Hard negative mining proceeds in four stages. First, a synthetic query is generated from the positive abstract using a Doc2Query T5 model, ensuring realistic search intent. Second, the similarity graph is constructed. Third, multiple stochastic traversals are performed: three start nodes (the most query‑similar 1‑hop papers) are selected, and for each, a five‑step walk is executed. At each step, the top‑five unvisited neighbors are considered, and one is sampled probabilistically based on similarity, promoting diversity while still focusing on semantically close documents. A global visited set prevents duplication across walks. Finally, an additional random negative is added for robustness. This process yields on average 6.5 hard negatives per query, resulting in a curated training set of roughly 150,000 documents.

The authors fine‑tune two GTE models—GTE_small (33 M parameters, 384‑dim embeddings) and GTE_Base (110 M parameters, 768‑dim embeddings)—using a Multiple Negative Ranking (MNR) loss. Training is deliberately lightweight: only 20 optimization steps on a single NVIDIA V100 GPU, demonstrating the data‑efficiency of the approach.

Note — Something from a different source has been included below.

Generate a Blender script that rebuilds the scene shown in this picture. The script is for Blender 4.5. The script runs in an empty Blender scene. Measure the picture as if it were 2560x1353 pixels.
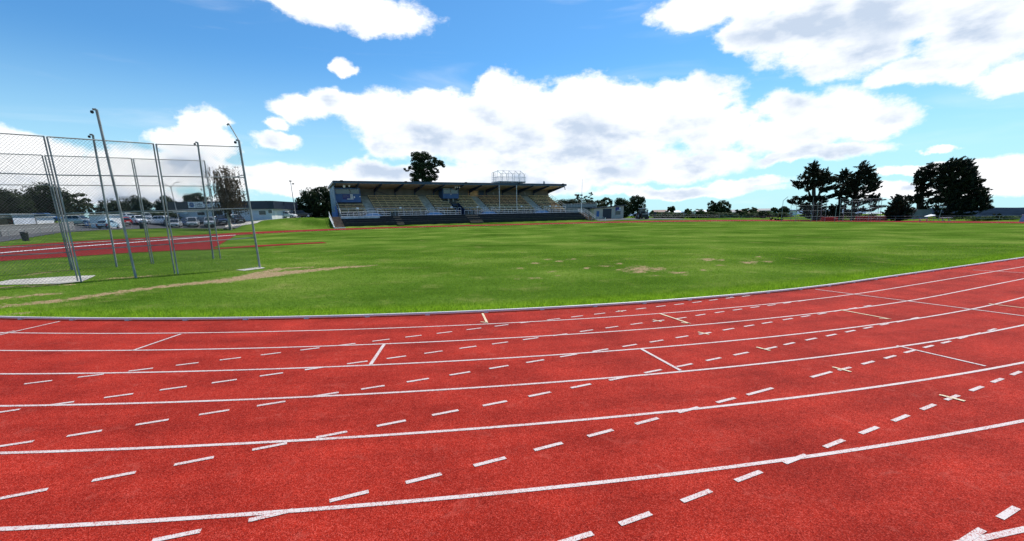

Evaluation is conducted in a zero‑shot setting on fourteen BEIR datasets and four LoTTE sub‑tasks. Using nDCG@10 as the primary metric for BEIR, BiCA_Base achieves an average score of 0.684 and BiCA_small 0.661, surpassing strong baselines such as GTR‑Base (0.539), GTR‑Large (0.557), DPR (0.332), and various recent dense retrievers. On LoTTE, which emphasizes long‑tailed topics, both models attain a Success@5 of 0.815, outperforming all baselines. A latency analysis shows that BiCA_small processes queries in approximately 1.2 ms on a V100, confirming its suitability for real‑time applications.

Key contributions include: (1) a citation‑aware hard negative mining pipeline that transforms structural citation links into semantically rich training signals; (2) the release of two domain‑specific dense retrievers (BiCA_Base and BiCA_small) that achieve state‑of‑the‑art performance with minimal fine‑tuning; (3) extensive zero‑shot benchmarking demonstrating strong cross‑domain generalization; and (4) a thorough latency assessment highlighting practical deployment feasibility.

The study also discusses limitations: reliance on citation data may reduce coverage for newly published or sparsely cited papers, and the current pipeline uses only abstracts, omitting full‑text and additional metadata that could further enrich negative sampling. Future work is suggested to incorporate other graph signals (e.g., co‑authorship, keyword co‑occurrence), to explore full‑text embeddings, and to combine the citation‑based negatives with large‑language‑model‑generated synthetic documents for even richer training sets.

In summary, BiCA shows that leveraging the inherent link structure of scientific literature can produce highly informative hard negatives, enabling small, efficient dense retrievers to match or exceed the performance of much larger models. This citation‑driven data augmentation offers a promising, scalable path for domain‑adapted information retrieval across any field where citation or hyperlink networks are available.